Слава Богу, даровавшему нам счастье принадлежать к богоносному и Христоносному русскому народу! То, что для других открывается лишь после долгих лет опыта и скитаний душевных, и притом в отдельных только личностях, то нам даётся, как готовое наследие предков, строивших и построивших дом нашего царства на камени веры, – и притом для целого и великого народа. И были бури, и устремлялись ветры, и было ненастье, и разливались потоки вод, и налегли на дом тот, и он не упал (Мф. 7:25). Что же нам теперь делать?
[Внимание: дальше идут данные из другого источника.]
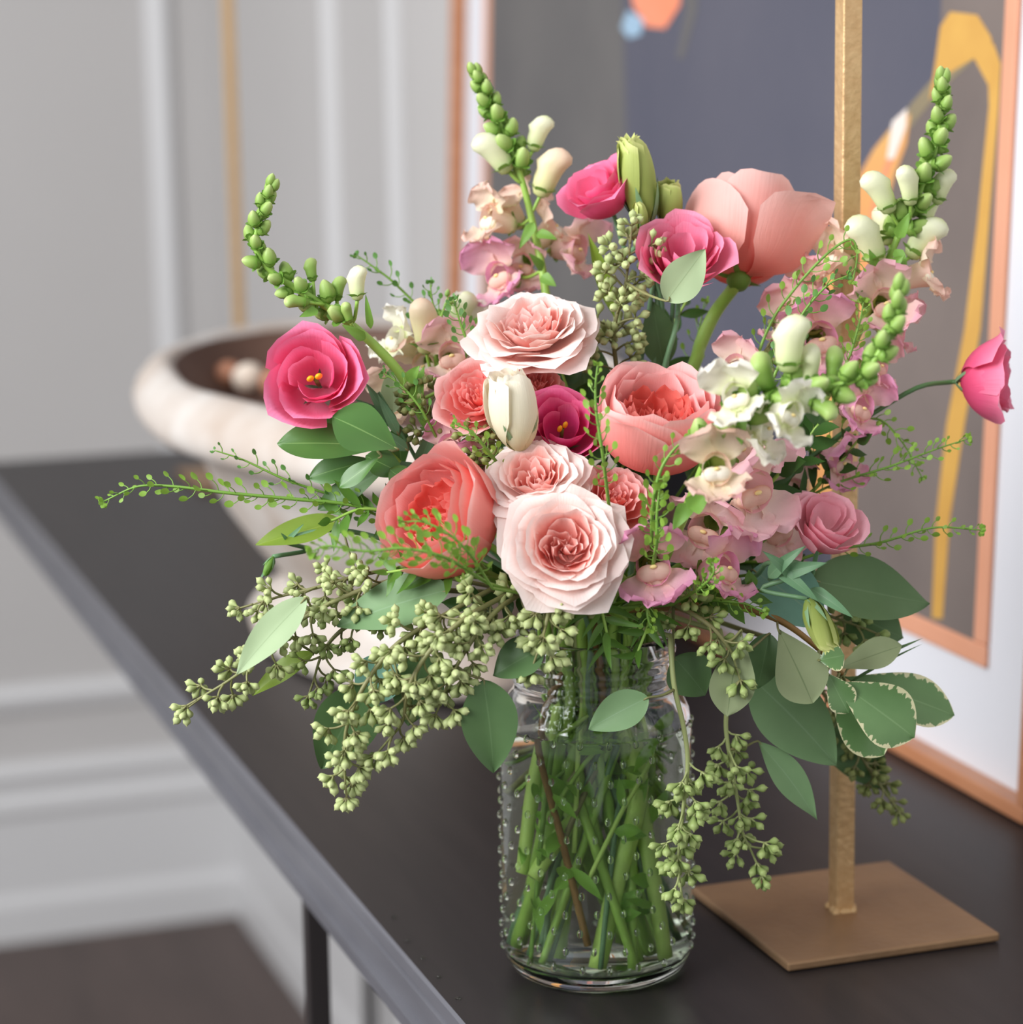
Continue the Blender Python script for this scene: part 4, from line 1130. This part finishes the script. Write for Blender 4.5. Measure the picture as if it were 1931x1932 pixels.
def eucalyptus(label, pts, n_umbel, t0, t1, mm='seed', ped=34, seed_len=17, per=(5, 7), leaves=(), r=.0011, twig='twig', side=(0, 0), droop=.35, spread=1.0):
    """pts run from inside the bouquet out to the tip; umbels of seeds hang on short stalks along it."""
    W = [P(*p) for p in pts]
    jp = jar_path(W[0], short=True)
    th = thing('seeded_eucalyptus', label, 'eucalyptus', jp[-1], GE)
    vis = catmull(W, 50)
    path = np.vstack([catmull(jp[::-1] + [W[0]], 30)[:-1], vis])
    mb = MB()
    mb.add(*tube(path, [r * 1.2, r * 1.2, r, r * .45], 7))
    Lv = np.concatenate([[0], np.cumsum(np.linalg.norm(np.diff(vis, axis=0), axis=1))])
    for k_ in range(n_umbel):
        f = t0 + (t1 - t0) * (k_ + rnd.uniform(-.2, .2)) / max(1, n_umbel - 1)
        s = Lv[-1] * min(1, max(0, f))
        c = np.array([np.interp(s, Lv, vis[:, i]) for i in range(3)])
        i_ = min(len(vis) - 2, max(1, int(np.searchsorted(Lv, s))))
        tan = unit(vis[i_ + 1] - vis[i_ - 1])
        a = k_ * 2.4 + rnd.uniform(-.5, .5)
        x = unit(np.cross(tan, CF)); y = np.cross(tan, x)
        od = math.cos(a) * x + .8 * math.sin(a) * y
        if f > .97: od = od * .1 + tan
        pd = unit(od * spread + tan * .55 + np.array([0, 0, -.25 * droop]) + side[0] * CR + side[1] * CU)
        pl = ped * PX * rnd.uniform(.55, 1.15)
        e = c + pd * pl
        mb.add(*tube(catmull([c, c + pd * pl * .5 + tan * .0008, e], 6), [.0006, .0005], 5))
        R = frame_from(unit(pd + np.array([0, 0, -droop])))
        nq = rnd.randint(per[0] + 1, per[1] + 1)
        for q in range(nq):
            if q == 0: dd = R[:, 2]
            else:
                b_ = 2 * PI * q / (nq - 1) + rnd.uniform(-.3, .3); tl = rnd.uniform(.75, 1.35)
                dd = R[:, 2] * math.cos(tl) + (R[:, 0] * math.cos(b_) + R[:, 1] * math.sin(b_)) * math.sin(tl)
                dd = unit(dd + np.array([0, 0, -droop * .6]))
            st = rnd.uniform(4, 11) * PX; sl = seed_len * 1.38 * PX * rnd.uniform(.85, 1.12)
            mb.add(*tube([e, e + dd * st * .5, e + dd * (st + sl * .1)], [.00045, .0005], 5))
            inst('seed', SEED[mm], th, e + dd * st, frame_from(dd), sl)
    V, F, U = mb.get()
    part('stem', V, F, M[twig], th, U)
    for lf in leaves:
        b_, t_, w_, m_, sh, db = lf[:6]
        kw = lf[6] if len(lf) > 6 else {}
        B = P(b_[0], b_[1], db); i_ = int(np.argmin(np.linalg.norm(vis - B, axis=1)))
        leaf_px(th, b_, t_, w_, m_, sh, db, kw.pop('dt', None), petiole=vis[i_], **kw)
    return th


eucalyptus('seeded eucalyptus reaching farthest left over the dark table edge, with a long pale leaf', [(900, 1085, -.05), (760, 1092, -.06), (660, 1122, -.065), (560, 1175, -.07), (490, 1240, -.07), (430, 1285, -.07), (372, 1320, -.07)],
           23, .28, 1.0, 'seed', 36, 17, (5, 7), [((578, 1128), (446, 1272), 62, 'euc_pale', 'ovate', -.085, dict(dt=-.09, tilt=(-.2, .25), curl=.2)), ((850, 1112), (636, 1182), 98, 'euc', 'ovate', -.078, dict(dt=-.07, tilt=(-.1, .6))),
                                                  ((592, 1232), (476, 1312), 42, 'lime', 'ovate', -.055, dict(tilt=(.3, .9)))])
eucalyptus('wispy seeded eucalyptus with thin brown twigs over the bowl foot', [(760, 1070, -.04), (680, 1085, -.045), (600, 1108, -.05), (530, 1125, -.05), (478, 1140, -.05)],
           13, .15, 1.0, 'seed', 40, 16, (4, 6), [((642, 982), (482, 1028), 62, 'lime', 'ovate', -.03, dict(tilt=(-.3, .8)))], .0009)
eucalyptus('green seeded eucalyptus hanging beside the bowl foot above the lime leaf', [(800, 1110, -.05), (720, 1150, -.06), (650, 1185, -.06), (610, 1230, -.06), (590, 1290, -.06)], 13, .3, 1.0, 'seed_green', 38, 15, (4, 6))
eucalyptus('dense seeded eucalyptus drooping lowest of the left branches', [(930, 1110, -.07), (840, 1160, -.085), (750, 1215, -.095), (690, 1290, -.10), (655, 1370, -.10), (650, 1440, -.10), (652, 1480, -.10)],
           25, .22, 1.0, 'seed', 36, 18, (6, 8), [((690, 1290), (606, 1450), 112, 'euc_dark', 'ovate', -.075, dict(tilt=(.4, .2)))])
eucalyptus('dense seeded eucalyptus arching to a curled end left of the jar', [(960, 1120, -.08), (880, 1165, -.10), (810, 1230, -.105), (770, 1300, -.105), (760, 1360, -.10), (730, 1400, -.10)],
           21, .12, 1.0, 'seed', 38, 18, (6, 8), [((742, 1240), (680, 1330), 84, 'euc_blue', 'ovate', -.07), ((800, 1230), (770, 1370), 90, 'euc_dark', 'ovate', -.07)])
eucalyptus('seeded eucalyptus over the jar shoulder with the big dark drooping leaf', [(1000, 1110, -.07), (940, 1150, -.09), (890, 1210, -.10), (850, 1280, -.10), (830, 1330, -.10)],
           18, .1, 1.0, 'seed', 34, 18, (6, 8), [((912, 1282), (932, 1458), 96, 'euc_dark', 'ovate', -.10, dict(tilt=(.15, .2), curl=.35, bend=.05)), ((1026, 1222), (930, 1274), 78, 'euc_dark', 'ovate', -.095, dict(tilt=(0, .7)))])
eucalyptus('short plump seeded eucalyptus hanging at the jar rim under the lowest blush rose', [(1040, 1090, -.08), (1040, 1130, -.095), (1030, 1180, -.10), (1015, 1230, -.10)], 10, .1, 1.0, 'seed', 32, 19, (6, 8))
eucalyptus('seeded eucalyptus over the right jar rim with the round pale leaf', [(1250, 1130, -.05), (1310, 1160, -.07), (1350, 1190, -.075), (1380, 1230, -.075), (1390, 1260, -.075)],
           12, .05, 1.0, 'seed_green', 34, 18, (5, 7), [((1400, 1188), (1372, 1352), 80, 'sage', 'obov', -.072, dict(tilt=(.1, .2), curl=.15)), ((1272, 1240), (1332, 1312), 84, 'euc_dark', 'ovate', -.055), ((1452, 1195), (1430, 1300), 66, 'euc_dark', 'ovate', -.05)])
eucalyptus('seeded eucalyptus trailing down the right side of the glass with one oval leaf', [(1265, 1200, -.065), (1272, 1290, -.072), (1290, 1370, -.07), (1298, 1440, -.068), (1288, 1540, -.066), (1280, 1620, -.064), (1284, 1665, -.064)],
           16, .5, 1.0, 'seed_green', 30, 19, (5, 7), [((1224, 1316), (1110, 1376), 66, 'euc', 'ovate', -.085, dict(tilt=(0, .25), curl=.15))], .0011, 'pedicel', droop=.6)
eucalyptus('seeded eucalyptus dangling free between the jar and the gold post', [(1360, 1190, -.04), (1375, 1290, -.045), (1370, 1370, -.045), (1380, 1440, -.045), (1392, 1510, -.045), (1402, 1570, -.045), (1424, 1618, -.045)],
           21, .42, 1.0, 'seed_green', 36, 17, (4, 6), [((1415, 1276), (1580, 1444), 124, 'euc', 'ovate', -.035, dict(tilt=(-.1, .35), dt=-.03, bend=.1)), ((1430, 1398), (1543, 1547), 62, 'euc', 'lance', -.04, dict(tilt=(.3, .3)))], .0011, 'pedicel', droop=.5)
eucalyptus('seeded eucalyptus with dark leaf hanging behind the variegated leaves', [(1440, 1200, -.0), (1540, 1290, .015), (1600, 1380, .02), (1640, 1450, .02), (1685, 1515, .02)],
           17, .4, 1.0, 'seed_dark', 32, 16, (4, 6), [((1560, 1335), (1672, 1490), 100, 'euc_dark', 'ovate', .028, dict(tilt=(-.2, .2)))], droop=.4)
eucalyptus('seeded eucalyptus standing upright at the centre behind the wide blush rose', [(1190, 800, .02), (1165, 700, .015), (1160, 620, .01), (1180, 540, .008), (1190, 460, .008)],
           25, .3, 1.0, 'seed', 46, 18, (5, 7), [((1110, 780), (1092, 618), 96, 'euc_dark', 'ovate', .03), ((1252, 690), (1232, 568), 66, 'euc_dark', 'ovate', .03), ((1258, 568), (1331, 470), 70, 'euc_pale', 'ovate', -.03, dict(tilt=(.2, .2), dt=-.035)), ((1160, 600), (1110, 440), 30, 'lime', 'lance', .04)], droop=-.05)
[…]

Неужели оставить это крепкое и надёжное убежище и променивать его на лёгкие и ежедневно гибнущие строения, основанные на песке, падающие при первой опасности? Счастливы мы, что причастны к духовному сокровищу, к душе народной и религиозному началу жизни. Так устроена и воспитана душа русская, что даже далеко отошедшая на путь греха и скитающаяся по чуждым пажитям, она не остаётся равнодушной, не может не ответствовать на звуки родного и сродного мира. Этот мир – Бог, Христос, Церковь, благодать, молитва, подвиг, освящение жизни высшим освящением Христовым, верой, любовью, смирением.

И пусть вечным введением во храм Господень будет жизнь и история и всего нашего бесконечно любимого русского народа, и каждого из нас в отдельности, дабы нам Богу воспитатися в Божественное жилище. Тогда ясно прошлое, полно смысла настоящее и исполнено отрады будущее. Тогда открыт смысл радости и страдания, смысл жизни и смерти. Всё осветит религиозное начало жизни. Ибо Бог, – только Бог есть свет, и тьмы в нем несть ни единыя (1Ин. 1:5)! Аминь.